11. Ceza Dairesi 2017/3696 E. , 2017/5939 K.
"İçtihat Metni"Adalet Bakanlığı Ceza İşleri Genel Müdürlüğü’nün 24.08.2015 gün ve 2014-17143/55116 sayılı kanun yararına bozma istemine atfen Yargıtay Cumhuriyet Başsavcılığınca düzenlenen 15.09.2015 gün ve KYB 2015/301329 sayılı ihbarnamesi ile;
Resmi belgede sahtecilik suçundan sanık ...’in, 5237 sayılı Türk Ceza Kanunu’nun 204/1 ve 62/1 maddeleri uyarınca 1 yıl 8 ay hapis cezası ile cezalandırılmasına, 5271 sayılı Ceza Muhakemesi Kanunu’nun 231/5. maddesi gereğince sanık hakkındaki hükmün açıklanmasının geri bırakılmasına dair Kütahya 1. Asliye Ceza Mahkemesinin 20/07/2010 tarihli ve 2009/262 esas, 2010/625 sayılı kararının kesinleşmesini müteakip, sanığın deneme süresi içerisinde yeniden suç işlediğinden bahisle 5271 sayılı Kanun’un 231/11. maddesi uyarınca sanık hakkında verilen hükmün açıklanmasına, 5237 sayılı Kanun’un 204/1 ve 62/1 maddeleri uyarınca 1 yıl 8 ay hapis cezası ile cezalandırılmasına ilişkin aynı Mahkemenin 25/03/2014 tarihli ve 2013/772 esas, 2014/192 sayılı kararının, "1-Sanığın, gayri resmî birlikte yaşadığı ..."dan olan çocuğu...."ın müşterek evliliklerinden olma gibi 16/02/2007 tarihinde nüfusa kayıt ettirdiğinin iddia ve kabul olunması karşısında, sanığın eyleminin 5237 sayılı Kanun"un 231. maddesinde özel olarak düzenlenen çocuğun soy bağını değiştirme suçunu oluşturduğu gözetilmeden suç vasfında yanılgıya düşülerek yazılı şekilde aynı Kanun"un 204/1. maddesinde düzenlenen resmî belgede sahtecilik suçundan mahkûmiyet hükmü kurulmasında,
2-5271 sayılı Kanunun 231. maddesinin 11. fıkrasında; "Denetim süresi içinde kasten yeni bir suç işlemesi veya denetimli serbestlik tedbirine ilişkin yükümlülüklere aykırı davranması halinde, mahkeme hükmü açıklar.

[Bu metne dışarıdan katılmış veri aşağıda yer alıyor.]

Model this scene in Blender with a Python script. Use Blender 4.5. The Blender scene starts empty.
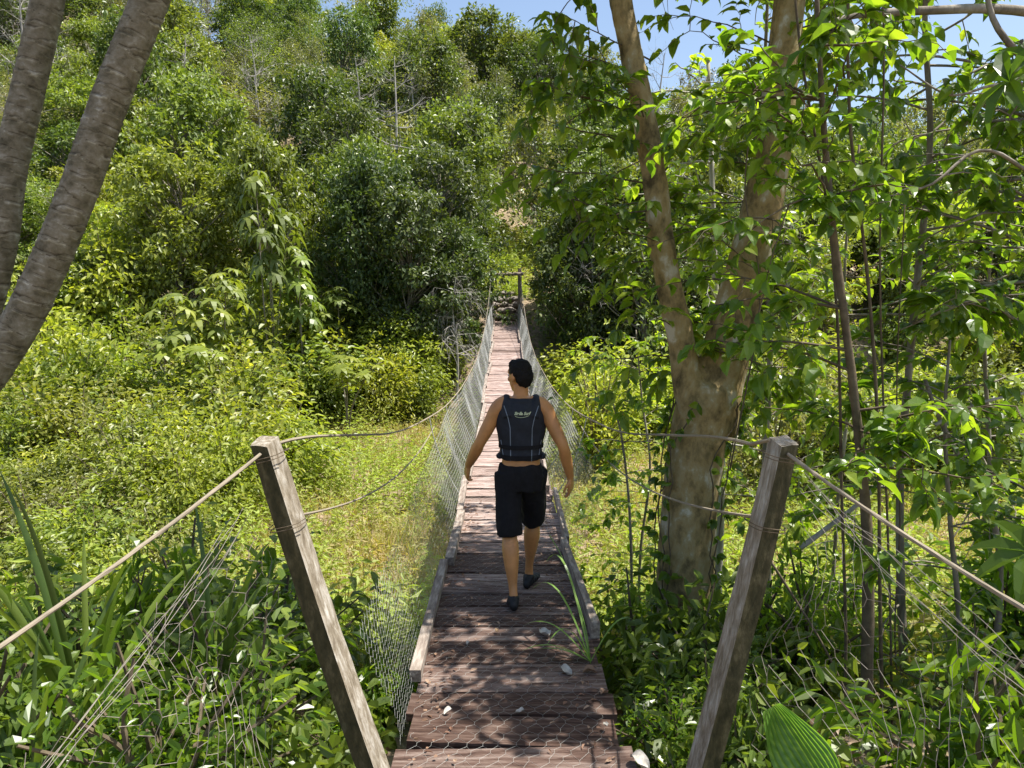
import bpy, math
import numpy as np
from mathutils import Vector, Matrix, noise as mnoise

R = np.random.default_rng(7)
guard = [0]
def trying(n=6000):
    guard[0] += 1
    if guard[0] > n: guard[0] = 0; return False
    return True
scene = bpy.context.scene
COL = scene.collection
PI = math.pi

# ------------------------------------------------------------------ camera
F = 800.0
PITCH = math.radians(7.05)
CAM = np.array([0.0, 0.0, 2.1])
cam_d = bpy.data.cameras.new('camera')
cam_d.sensor_width = 36.0
cam_d.lens = F / 1024.0 * 36.0
cam_d.clip_start = 0.05
cam_d.clip_end = 3000
cam = bpy.data.objects.new('camera', cam_d)
cam.location = CAM
cam.rotation_euler = (math.radians(90) - PITCH, 0, 0)
COL.objects.link(cam)
scene.camera = cam

def P(px, py, Y):
    """world point seen at a photo pixel, at the horizontal distance Y"""
    u = (px - 512) / F
    a = (384 - py) / F
    c, s = math.cos(PITCH), math.sin(PITCH)
    fy = c + a * s
    fz = -s + a * c
    t = Y / fy
    return np.array([u * t, Y, CAM[2] + fz * t])

# ------------------------------------------------------------------ mesh collector
class MB:
    def __init__(self):
        self.v = []; self.t = []; self.f = []; self.n = 0
    def add(self, v, faces, tint=0.5):
        v = np.asarray(v, dtype=np.float32).reshape(-1, 3)
        self.v.append(v)
        t = np.empty(len(v), dtype=np.float32); t[:] = tint
        self.t.append(t)
        if not isinstance(faces, list): faces = [faces]
        for f in faces:
            f = np.asarray(f, dtype=np.int64)
            self.f.append(f + self.n)
        self.n += len(v)
    def build(self, name, mat=None, parent=None, smooth=False, loc=None, shift=None):
        v = np.concatenate(self.v) if self.v else np.zeros((0, 3), np.float32)
        if shift is not None: v = v - np.asarray(shift, dtype=np.float32)
        t = np.concatenate(self.t) if self.t else np.zeros(0, np.float32)
        me = bpy.data.meshes.new(name)
        me.vertices.add(len(v)); me.vertices.foreach_set('co', v.ravel())
        li = np.concatenate([f.ravel() for f in self.f]).astype(np.int32)
        tot = np.concatenate([np.full(len(f), f.shape[1], np.int32) for f in self.f])
        st = np.zeros(len(tot), np.int32); st[1:] = np.cumsum(tot)[:-1]
        me.loops.add(len(li)); me.loops.foreach_set('vertex_index', li)
        me.polygons.add(len(tot)); me.polygons.foreach_set('loop_start', st)
        try: me.polygons.foreach_set('loop_total', tot)
        except Exception: pass
        me.polygons.foreach_set('use_smooth', np.full(len(tot), bool(smooth)))
        a = me.attributes.new('tint', 'FLOAT', 'POINT'); a.data.foreach_set('value', t)
        me.update(calc_edges=True); me.validate()
        if mat: me.materials.append(mat)
        o = bpy.data.objects.new(name, me)
        COL.objects.link(o)
        if parent is not None: o.parent = parent
        if loc is not None: o.location = loc
        return o

def tag(o, label=None, cat=None, group=None, kind=None):
    if label: o['label'] = label
    if cat: o['category'] = cat
    if group: o['group'] = group
    if kind: o['kind'] = kind
    return o

def thing(name, label, cat, loc=(0, 0, 0), group=None):
    o = bpy.data.objects.new(name, None); COL.objects.link(o)
    o.location = [float(a) for a in loc]; o.empty_display_size = .1
    return tag(o, label, cat, group)

def copy_thing(o, label=None):
    c = o.copy(); COL.objects.link(c)
    if label: c['label'] = label
    for ch in list(o.children):
        d = ch.copy(); COL.objects.link(d); d.parent = c
    return c

def nrm(a):
    a = np.asarray(a, dtype=float)
    l = np.linalg.norm(a, axis=-1, keepdims=True); l[l < 1e-9] = 1
    return a / l

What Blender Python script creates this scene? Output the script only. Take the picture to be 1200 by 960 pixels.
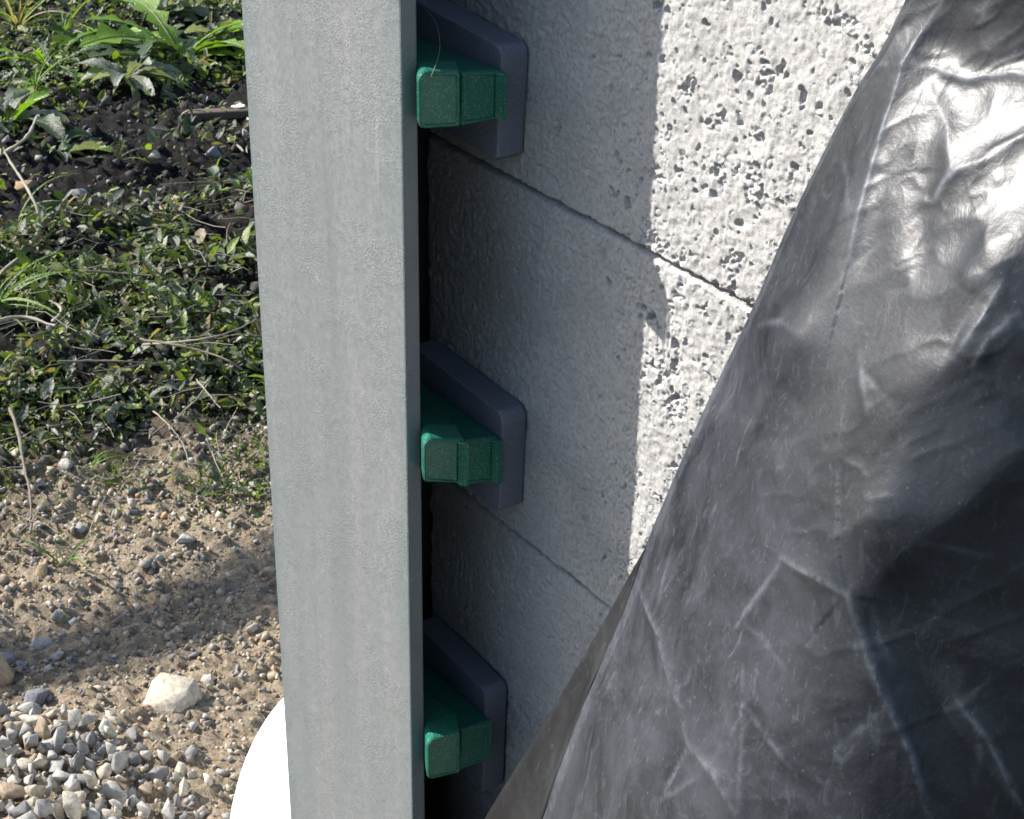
import bpy, bmesh, math, random
import numpy as np
from mathutils import Vector, Matrix

sc = bpy.context.scene
for o in list(bpy.data.objects):
    bpy.data.objects.remove(o)

# ------------------------------------------------------------------ camera
CAM = np.array([0.0, -0.5055, 1.30])
ROT = np.array([[0.56483358, -0.40255033, 0.72035842],
                [0.82503686, 0.25786746, -0.50281065],
                [0.01664960, 0.87832659, 0.47777106]])
cam_data = bpy.data.cameras.new('camera')
cam = bpy.data.objects.new('camera', cam_data)
sc.collection.objects.link(cam)
mw = Matrix.Identity(4)
for r in range(3):
    for c in range(3):
        mw[r][c] = ROT[r][c]
    mw[r][3] = CAM[r]
cam.matrix_world = mw
cam_data.sensor_width = 36.0
cam_data.lens = 59.4
cam_data.clip_start = 0.01
cam_data.clip_end = 2000.0
cam_data.dof.use_dof = True
cam_data.dof.focus_distance = 0.95
cam_data.dof.aperture_fstop = 70.0
sc.camera = cam

# ------------------------------------------------------------------ light
SUN = Vector((-0.637, -0.486, 0.598)).normalized()      # towards the sun
world = bpy.data.worlds.new('World')
sc.world = world
world.use_nodes = True
wn = world.node_tree
sky = wn.nodes.new('ShaderNodeTexSky')
sky.sky_type = 'NISHITA'
sky.sun_disc = False
sky.sun_elevation = math.asin(SUN.z)
sky.sun_rotation = math.atan2(SUN.x, SUN.y)
sky.air_density = 1.0
sky.dust_density = 1.2
bg = wn.nodes['Background']
bg.inputs['Strength'].default_value = 0.102
wn.links.new(sky.outputs['Color'], bg.inputs['Color'])
sun_data = bpy.data.lights.new('sun', 'SUN')
sun_data.energy = 4.35
sun_data.angle = math.radians(0.53)
sun_data.color = (1.0, 0.955, 0.90)
sun = bpy.data.objects.new('sun', sun_data)
sc.collection.objects.link(sun)
sun.rotation_euler = (-SUN).to_track_quat('-Z', 'Y').to_euler()
sun.location = (-4, -4, 6)
vs = sc.view_settings
vs.view_transform = 'Standard'
vs.look = 'None'
vs.gamma = 1.0
vs.use_curve_mapping = False
vs.exposure = 1.26
cy = sc.cycles
cy.max_bounces = 6
cy.diffuse_bounces = 3
cy.glossy_bounces = 3
cy.transmission_bounces = 3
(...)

Ancak mahkeme, kendisine yüklenen yükümlülükleri yerine getiremeyen sanığın durumunu değerlendirerek; cezanın yarısına kadar belirleyeceği bir kısmının infaz edilmemesine ya da koşullarının varlığı halinde hükümdeki hapis cezasının ertelenmesine veya seçenek yaptırımlara çevrilmesine karar vererek yeni bir mahkûmiyet hükmü kurabilir." denmesi karşısında, 20/07/2010 günlü hükümle, sanığın "resmi belgede sahtecilik" suçundan 2 kez mahkumiyetine karar verilip, anılan Kanunun 231. maddesi uyarınca, hükümlerin açıklanması geri bırakıldığı halde, deneme süresi içinde suç işlediği gerekçesiyle, hükmün açıklanmasına ilişkin 25/03/2014 günlü hükümle, sanığın "resmi belgede sahtecilik" suçundan 1 kez cezalandırılmasına karar verilmesinde isabet görülmediğinden” bahisle 5271 sayılı Ceza Muhakemesi Kanunu’nun 309. maddesi uyarınca, bozulması istenilmiş olmakla,
5237 sayılı TCK’nın 231. maddesinde düzenlenen çocuğun soybağını değiştirme suçunu inceleme görevi Yargıtay 14. Ceza Dairesi’nde iken 22.05.2015 gün ve 22244 sayılı Resmi Gazetede yayımlanarak 02.02.2015 tarihinde yürürlüğe giren Yargıtay Büyük Genel Kurulu"nun işbölümüne ilişkin 19.01.2015 gün ve 2015/8 sayılı kararı ile Yargıtay 11. Ceza Dairesi ile Yargıtay 21. Ceza Dairesi’ne verilmiş olup bu suça ilişkin yerleşik içtihatların uygulamasına devam edilerek Dairemiz tarafından verilen 16.06.2016 gün ve 2015/1067 E, 2016/5628 K, 30.06.2016 gün ve 2015/8109 E, 2016/4972 K sayılı kararlarında açıklandığı üzere 4721 sayılı Türk Medeni Kanunu"nun 285 ve 295. maddelerindeki “evlilik devam ederken veya evliliğin sona ermesinden başlayarak üçyüz gün içerisinde doğan çocuğun babası kocadır ve başka bir erkek ile soybağı bulunan çocuk, bu bağ geçersiz kılınmadıkça tanınamaz.” hükmü karşısında; çocuğun nüfusa kaydı sırasında evlilik birliğinin devam etmesi halinde evlilik dışı çocuğun, biyolojik babası üzerine derhal kayıt edilmesinin mümkün olmadığı, resmi nikahlı eşin üzerine kaydedilmesinin yasadan kaynaklanan bir zorunluluk olduğu, bu hali ile suçun unsurlarının oluşmayacağının anlaşılması karşısında; çocukların nüfusa kaydı sırasında hakkında hükmün açıklanmasının geri bırakılması kararı verilen sanık ... ile hakkında beraat kararı verilen sanık ...ın evlilik birliğinin devam ettiği ve evlilik dışı çocukların, biyolojik babası olan sanık ... üzerine derhal kayıt edilmesinin mümkün bulunmaması, resmi nikahlı eşin üzerine kaydedilmesinin yasadan kaynaklanan bir zorunluluk olması karşısında; öncelikle belirtilen bu konuda da kanun yararına bozma yoluna gidilip gidilmeyeceği hususunda gereğinin takdir ve ifası için dosyanın Adalet Bakanlığına gönderilmek üzere Yargıtay Cumhuriyet Başsavcılığına TEVDİİNE, 26.09.2017 gününde oybirliği ile karar verildi.